▶ Task directions
Output the lines below exactly, please, from the first line until the line with "R = math.radians", counting both.

==================================================

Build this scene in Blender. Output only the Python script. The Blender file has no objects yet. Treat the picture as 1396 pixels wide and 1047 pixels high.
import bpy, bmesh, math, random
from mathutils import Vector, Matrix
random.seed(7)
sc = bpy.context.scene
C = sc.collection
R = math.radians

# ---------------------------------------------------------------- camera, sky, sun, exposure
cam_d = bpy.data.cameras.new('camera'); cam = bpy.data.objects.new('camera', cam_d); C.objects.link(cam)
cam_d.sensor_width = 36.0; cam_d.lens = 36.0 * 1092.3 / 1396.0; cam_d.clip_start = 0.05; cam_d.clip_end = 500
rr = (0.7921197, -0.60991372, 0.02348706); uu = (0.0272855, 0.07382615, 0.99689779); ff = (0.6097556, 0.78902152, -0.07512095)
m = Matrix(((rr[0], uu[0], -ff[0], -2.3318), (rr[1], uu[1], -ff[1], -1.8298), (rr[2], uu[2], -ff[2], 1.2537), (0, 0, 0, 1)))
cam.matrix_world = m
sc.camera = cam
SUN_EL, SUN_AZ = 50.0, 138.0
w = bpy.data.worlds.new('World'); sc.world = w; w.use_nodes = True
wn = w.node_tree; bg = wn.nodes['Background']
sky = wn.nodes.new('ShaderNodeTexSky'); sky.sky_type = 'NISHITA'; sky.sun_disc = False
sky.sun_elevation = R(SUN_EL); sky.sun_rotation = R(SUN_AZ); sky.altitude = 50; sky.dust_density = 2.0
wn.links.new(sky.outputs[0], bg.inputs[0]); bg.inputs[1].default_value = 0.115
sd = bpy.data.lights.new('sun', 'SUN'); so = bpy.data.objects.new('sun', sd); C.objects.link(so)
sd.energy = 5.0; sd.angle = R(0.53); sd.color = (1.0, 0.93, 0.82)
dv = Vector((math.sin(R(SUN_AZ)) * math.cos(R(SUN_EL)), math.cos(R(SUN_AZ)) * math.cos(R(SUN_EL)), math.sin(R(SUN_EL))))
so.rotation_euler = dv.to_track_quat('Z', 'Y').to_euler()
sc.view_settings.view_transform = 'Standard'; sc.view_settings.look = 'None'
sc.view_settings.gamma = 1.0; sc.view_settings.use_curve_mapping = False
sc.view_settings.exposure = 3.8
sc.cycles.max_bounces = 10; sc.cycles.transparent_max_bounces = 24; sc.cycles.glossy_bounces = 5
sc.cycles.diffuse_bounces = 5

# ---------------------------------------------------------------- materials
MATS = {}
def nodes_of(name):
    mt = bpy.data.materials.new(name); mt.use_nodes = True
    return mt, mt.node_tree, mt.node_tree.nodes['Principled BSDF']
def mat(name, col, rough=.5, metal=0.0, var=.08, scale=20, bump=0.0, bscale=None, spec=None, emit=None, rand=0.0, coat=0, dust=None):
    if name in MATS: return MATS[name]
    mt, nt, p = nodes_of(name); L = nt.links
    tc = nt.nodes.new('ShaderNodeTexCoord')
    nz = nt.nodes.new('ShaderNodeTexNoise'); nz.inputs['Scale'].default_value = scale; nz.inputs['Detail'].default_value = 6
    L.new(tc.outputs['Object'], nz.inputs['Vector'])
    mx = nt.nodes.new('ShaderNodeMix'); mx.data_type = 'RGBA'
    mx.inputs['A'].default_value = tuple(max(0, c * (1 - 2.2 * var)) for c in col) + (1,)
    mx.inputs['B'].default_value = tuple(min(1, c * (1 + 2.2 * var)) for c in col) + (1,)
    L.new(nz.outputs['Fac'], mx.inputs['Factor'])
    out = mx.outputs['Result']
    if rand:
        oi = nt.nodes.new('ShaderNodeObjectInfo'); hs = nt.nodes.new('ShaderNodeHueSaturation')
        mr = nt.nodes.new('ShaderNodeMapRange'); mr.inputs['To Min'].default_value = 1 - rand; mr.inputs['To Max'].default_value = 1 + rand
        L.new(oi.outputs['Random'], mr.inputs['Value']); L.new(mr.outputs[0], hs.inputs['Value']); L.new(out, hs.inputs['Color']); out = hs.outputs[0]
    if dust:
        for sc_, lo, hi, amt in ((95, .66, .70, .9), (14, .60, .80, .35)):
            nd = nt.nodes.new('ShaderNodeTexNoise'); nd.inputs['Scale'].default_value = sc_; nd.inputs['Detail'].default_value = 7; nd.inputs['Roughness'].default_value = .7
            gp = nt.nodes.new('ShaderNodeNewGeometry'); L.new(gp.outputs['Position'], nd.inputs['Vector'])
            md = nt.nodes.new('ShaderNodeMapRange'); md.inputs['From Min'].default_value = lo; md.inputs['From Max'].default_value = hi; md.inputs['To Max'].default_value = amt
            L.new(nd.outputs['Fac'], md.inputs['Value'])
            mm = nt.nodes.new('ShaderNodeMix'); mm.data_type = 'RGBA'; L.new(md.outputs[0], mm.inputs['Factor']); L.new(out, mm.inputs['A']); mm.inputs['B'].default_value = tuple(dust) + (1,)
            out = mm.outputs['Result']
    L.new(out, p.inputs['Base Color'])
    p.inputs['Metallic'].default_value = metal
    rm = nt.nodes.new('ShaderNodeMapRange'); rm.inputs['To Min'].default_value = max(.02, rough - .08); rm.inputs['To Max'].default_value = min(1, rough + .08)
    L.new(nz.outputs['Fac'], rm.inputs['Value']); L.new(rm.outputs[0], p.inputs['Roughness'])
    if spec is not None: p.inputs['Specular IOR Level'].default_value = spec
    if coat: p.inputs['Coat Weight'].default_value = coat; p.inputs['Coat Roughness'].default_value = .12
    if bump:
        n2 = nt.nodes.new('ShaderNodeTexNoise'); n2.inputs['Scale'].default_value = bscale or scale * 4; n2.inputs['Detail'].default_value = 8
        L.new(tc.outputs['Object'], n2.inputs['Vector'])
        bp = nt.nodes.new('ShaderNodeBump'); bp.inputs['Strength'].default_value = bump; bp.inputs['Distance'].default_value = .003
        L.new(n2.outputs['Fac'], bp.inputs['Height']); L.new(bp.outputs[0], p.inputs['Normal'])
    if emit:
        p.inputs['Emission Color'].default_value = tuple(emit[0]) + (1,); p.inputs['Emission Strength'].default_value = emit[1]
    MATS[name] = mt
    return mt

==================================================

▶ Task result
Build this scene in Blender. Output only the Python script. The Blender file has no objects yet. Treat the picture as 1396 pixels wide and 1047 pixels high.
import bpy, bmesh, math, random
from mathutils import Vector, Matrix
random.seed(7)
sc = bpy.context.scene
C = sc.collection
R = math.radians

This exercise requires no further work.